• PROVIDED MATERIAL:
((
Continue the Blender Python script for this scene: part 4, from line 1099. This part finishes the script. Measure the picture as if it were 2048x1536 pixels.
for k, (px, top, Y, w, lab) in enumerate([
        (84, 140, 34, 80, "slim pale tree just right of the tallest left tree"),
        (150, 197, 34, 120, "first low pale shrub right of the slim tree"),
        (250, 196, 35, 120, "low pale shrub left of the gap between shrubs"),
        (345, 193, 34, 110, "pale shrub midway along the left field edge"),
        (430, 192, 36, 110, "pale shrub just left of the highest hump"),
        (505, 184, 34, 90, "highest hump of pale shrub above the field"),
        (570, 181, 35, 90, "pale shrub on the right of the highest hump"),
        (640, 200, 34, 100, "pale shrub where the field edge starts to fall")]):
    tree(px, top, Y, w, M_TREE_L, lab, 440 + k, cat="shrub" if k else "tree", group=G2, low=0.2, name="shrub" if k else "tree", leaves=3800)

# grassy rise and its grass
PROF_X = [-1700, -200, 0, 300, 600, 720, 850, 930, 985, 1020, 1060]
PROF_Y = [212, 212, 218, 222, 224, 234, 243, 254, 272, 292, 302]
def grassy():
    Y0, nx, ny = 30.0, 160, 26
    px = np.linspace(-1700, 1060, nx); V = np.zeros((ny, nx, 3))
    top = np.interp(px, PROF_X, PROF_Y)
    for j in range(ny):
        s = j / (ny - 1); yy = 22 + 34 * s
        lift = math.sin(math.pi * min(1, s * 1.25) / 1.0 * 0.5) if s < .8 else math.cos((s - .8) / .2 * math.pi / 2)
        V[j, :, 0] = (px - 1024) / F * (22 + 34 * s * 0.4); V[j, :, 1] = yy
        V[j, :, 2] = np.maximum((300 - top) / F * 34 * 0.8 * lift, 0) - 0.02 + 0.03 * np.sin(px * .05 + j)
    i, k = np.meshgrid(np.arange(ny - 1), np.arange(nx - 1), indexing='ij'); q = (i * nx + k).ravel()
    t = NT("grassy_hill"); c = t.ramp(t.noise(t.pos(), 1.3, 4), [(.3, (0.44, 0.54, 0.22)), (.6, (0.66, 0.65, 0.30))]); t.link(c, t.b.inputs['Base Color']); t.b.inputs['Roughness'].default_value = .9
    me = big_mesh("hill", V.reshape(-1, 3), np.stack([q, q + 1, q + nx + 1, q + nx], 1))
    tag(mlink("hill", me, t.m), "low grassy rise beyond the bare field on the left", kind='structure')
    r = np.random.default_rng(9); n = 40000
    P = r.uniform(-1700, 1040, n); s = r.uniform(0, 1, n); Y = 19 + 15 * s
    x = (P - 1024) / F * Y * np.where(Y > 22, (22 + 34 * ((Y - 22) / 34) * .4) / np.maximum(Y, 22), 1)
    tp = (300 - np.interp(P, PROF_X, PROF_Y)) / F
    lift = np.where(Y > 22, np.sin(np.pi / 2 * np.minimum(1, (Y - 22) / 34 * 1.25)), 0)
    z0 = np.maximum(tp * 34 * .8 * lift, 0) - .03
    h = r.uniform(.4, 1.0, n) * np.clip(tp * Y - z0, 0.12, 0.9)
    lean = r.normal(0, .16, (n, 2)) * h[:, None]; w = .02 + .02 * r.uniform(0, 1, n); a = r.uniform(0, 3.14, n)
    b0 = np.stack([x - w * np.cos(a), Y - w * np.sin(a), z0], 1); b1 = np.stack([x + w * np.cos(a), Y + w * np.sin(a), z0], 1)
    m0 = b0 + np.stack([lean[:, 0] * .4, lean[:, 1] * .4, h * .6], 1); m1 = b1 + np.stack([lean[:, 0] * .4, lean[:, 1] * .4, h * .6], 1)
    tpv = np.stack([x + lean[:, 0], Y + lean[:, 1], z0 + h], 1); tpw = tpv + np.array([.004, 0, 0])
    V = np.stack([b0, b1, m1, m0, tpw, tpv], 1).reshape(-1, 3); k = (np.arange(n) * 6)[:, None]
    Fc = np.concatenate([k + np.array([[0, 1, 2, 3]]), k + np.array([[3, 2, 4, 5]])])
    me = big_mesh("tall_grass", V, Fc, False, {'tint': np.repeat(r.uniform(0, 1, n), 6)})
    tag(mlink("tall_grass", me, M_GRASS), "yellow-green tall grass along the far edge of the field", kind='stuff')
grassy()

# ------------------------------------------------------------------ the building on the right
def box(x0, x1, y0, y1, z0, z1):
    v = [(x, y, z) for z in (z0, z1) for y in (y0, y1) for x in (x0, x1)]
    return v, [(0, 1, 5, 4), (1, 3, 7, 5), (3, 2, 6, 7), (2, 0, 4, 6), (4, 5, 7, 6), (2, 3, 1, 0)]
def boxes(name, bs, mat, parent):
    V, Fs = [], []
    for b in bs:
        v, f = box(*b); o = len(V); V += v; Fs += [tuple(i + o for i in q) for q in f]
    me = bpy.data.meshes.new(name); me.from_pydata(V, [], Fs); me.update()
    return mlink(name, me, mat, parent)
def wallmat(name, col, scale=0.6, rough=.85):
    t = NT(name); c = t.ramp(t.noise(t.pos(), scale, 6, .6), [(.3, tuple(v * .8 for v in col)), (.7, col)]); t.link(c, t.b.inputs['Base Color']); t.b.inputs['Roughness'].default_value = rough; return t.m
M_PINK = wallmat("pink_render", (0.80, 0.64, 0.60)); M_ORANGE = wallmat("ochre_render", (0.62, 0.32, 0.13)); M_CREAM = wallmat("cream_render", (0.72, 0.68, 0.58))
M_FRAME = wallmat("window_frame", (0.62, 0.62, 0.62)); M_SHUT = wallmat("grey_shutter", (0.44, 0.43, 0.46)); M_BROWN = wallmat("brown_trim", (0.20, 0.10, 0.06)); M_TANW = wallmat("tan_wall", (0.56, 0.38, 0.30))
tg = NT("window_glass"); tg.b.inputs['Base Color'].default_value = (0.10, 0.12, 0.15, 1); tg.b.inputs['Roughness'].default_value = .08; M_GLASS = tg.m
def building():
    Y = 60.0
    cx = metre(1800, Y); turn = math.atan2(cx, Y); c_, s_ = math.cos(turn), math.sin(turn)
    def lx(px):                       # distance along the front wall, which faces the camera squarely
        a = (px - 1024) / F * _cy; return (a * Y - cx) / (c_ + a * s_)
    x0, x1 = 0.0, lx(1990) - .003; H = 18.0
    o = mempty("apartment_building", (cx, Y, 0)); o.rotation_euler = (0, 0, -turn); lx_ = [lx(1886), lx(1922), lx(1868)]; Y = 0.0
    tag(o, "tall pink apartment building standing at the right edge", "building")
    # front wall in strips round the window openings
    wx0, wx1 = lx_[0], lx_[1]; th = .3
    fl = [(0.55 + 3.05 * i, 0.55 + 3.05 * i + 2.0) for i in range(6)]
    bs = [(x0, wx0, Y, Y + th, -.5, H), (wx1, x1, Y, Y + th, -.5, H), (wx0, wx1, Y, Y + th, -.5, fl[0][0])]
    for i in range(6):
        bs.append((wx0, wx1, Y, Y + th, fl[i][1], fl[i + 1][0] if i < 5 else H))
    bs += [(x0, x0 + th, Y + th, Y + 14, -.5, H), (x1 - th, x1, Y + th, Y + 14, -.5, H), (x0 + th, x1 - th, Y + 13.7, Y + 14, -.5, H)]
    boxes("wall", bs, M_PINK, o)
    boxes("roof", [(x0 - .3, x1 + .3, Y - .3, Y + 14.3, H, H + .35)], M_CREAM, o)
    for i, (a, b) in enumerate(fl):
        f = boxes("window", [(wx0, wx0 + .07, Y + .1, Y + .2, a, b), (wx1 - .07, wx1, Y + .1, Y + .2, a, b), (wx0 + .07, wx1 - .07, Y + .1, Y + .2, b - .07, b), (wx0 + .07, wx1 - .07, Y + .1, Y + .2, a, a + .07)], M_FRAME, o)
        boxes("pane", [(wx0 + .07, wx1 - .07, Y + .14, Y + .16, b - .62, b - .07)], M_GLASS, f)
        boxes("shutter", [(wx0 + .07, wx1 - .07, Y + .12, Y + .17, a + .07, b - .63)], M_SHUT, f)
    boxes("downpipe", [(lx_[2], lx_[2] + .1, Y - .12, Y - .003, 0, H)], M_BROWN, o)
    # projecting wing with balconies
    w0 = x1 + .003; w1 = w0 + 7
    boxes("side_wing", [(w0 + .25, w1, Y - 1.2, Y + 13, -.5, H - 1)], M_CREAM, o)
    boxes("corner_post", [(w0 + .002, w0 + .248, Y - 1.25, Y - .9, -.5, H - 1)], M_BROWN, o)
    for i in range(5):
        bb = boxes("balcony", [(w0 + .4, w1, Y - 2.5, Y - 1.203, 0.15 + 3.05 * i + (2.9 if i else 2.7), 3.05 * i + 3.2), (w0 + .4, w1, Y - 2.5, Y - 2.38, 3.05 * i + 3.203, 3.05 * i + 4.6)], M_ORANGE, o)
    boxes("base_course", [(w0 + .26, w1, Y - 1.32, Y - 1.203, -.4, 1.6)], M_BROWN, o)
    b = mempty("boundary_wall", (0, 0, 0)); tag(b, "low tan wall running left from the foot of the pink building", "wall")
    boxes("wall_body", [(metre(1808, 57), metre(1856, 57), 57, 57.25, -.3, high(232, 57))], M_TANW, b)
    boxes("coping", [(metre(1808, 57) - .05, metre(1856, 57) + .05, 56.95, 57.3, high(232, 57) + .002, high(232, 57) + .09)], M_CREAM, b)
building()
))
• TASK DESCRIPTION:
The required output is the exact run of lines from the beginning of the listing above to the line that contains "tree(px, top, Y, w, M_TREE_L, lab, 440", inclusive of both.

• WORKED ANSWER:
Continue the Blender Python script for this scene: part 4, from line 1099. This part finishes the script. Measure the picture as if it were 2048x1536 pixels.
for k, (px, top, Y, w, lab) in enumerate([
        (84, 140, 34, 80, "slim pale tree just right of the tallest left tree"),
        (150, 197, 34, 120, "first low pale shrub right of the slim tree"),
        (250, 196, 35, 120, "low pale shrub left of the gap between shrubs"),
        (345, 193, 34, 110, "pale shrub midway along the left field edge"),
        (430, 192, 36, 110, "pale shrub just left of the highest hump"),
        (505, 184, 34, 90, "highest hump of pale shrub above the field"),
        (570, 181, 35, 90, "pale shrub on the right of the highest hump"),
        (640, 200, 34, 100, "pale shrub where the field edge starts to fall")]):
    tree(px, top, Y, w, M_TREE_L, lab, 440 + k, cat="shrub" if k else "tree", group=G2, low=0.2, name="shrub" if k else "tree", leaves=3800)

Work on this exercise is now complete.